If One Person can do it... Well, I would not put it like that exactly. It is more of an expression of human existence. A natural means of dealing with the immediate environment and possible otherness beyond our sense of selfhood.
‘Substance’? I stories have a certain impetus/‘substance’ to them. If you are trying for some kind of dualism I simply do not go into that any more as the phenomenological view on that suffices - as in I don’t care much about ‘the material’ nature of nature just the human lived experience (in the sense of religious practices and the general weltenschuuang).
As with stories, cultures and traditions, they chop and change over time. If there was some ‘god’ within this that I wished to put a label on it would to attempt to suggest to you that the ‘god’ you seem only able to vaguely define is more or less nothing more than the process of spontaneously creating narratives to map onto the world and said narratives affect through feedback.
That is why I view what you seem to call ‘god’ as the communication between sacred and profane (not that there is a real delineation between the two as humans implant some degree of ‘sacred’ upon every experience they have that moves them - and everything ‘moves’ us in some way.
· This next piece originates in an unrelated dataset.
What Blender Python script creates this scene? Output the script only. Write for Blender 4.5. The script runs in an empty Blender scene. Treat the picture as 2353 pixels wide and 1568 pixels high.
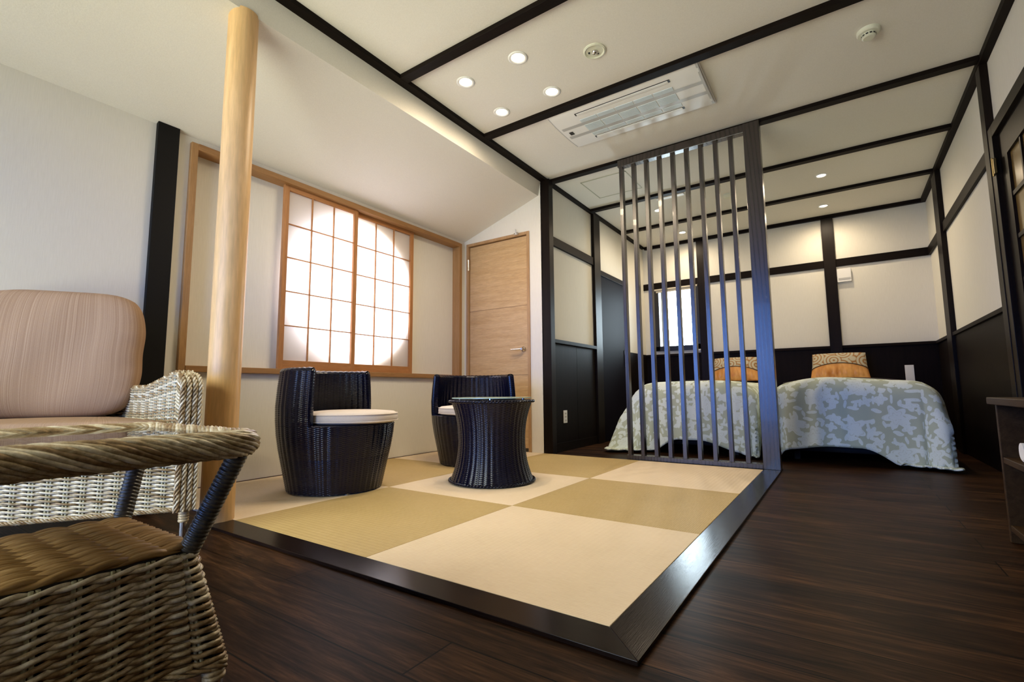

A guy called Derren Brown refers to certain actions we make as ‘pantomimes’. One example he gave was if you walk down a street and realise you forgot something you articulate it by gesticulation or saying something out loud before turning around and walking back in the direction you’ve just come from. You will also act out such .pantomimes when alone. This is a step towards the ‘sacred’.
For a more obvious set of examples … birthdays, your bedroom, a classroom, a necklace and such. All have haboured within them memories and meanings that make mere places/items have more meaning beyond the ‘profane’.
Note: when I talk about ‘communicating’ between profane and sacred I don’t mean this literally. It is just an abstract way of expressing this. I’m not a dualist in this sense of the discussion because I’m coming at it from a phenomenological perspective.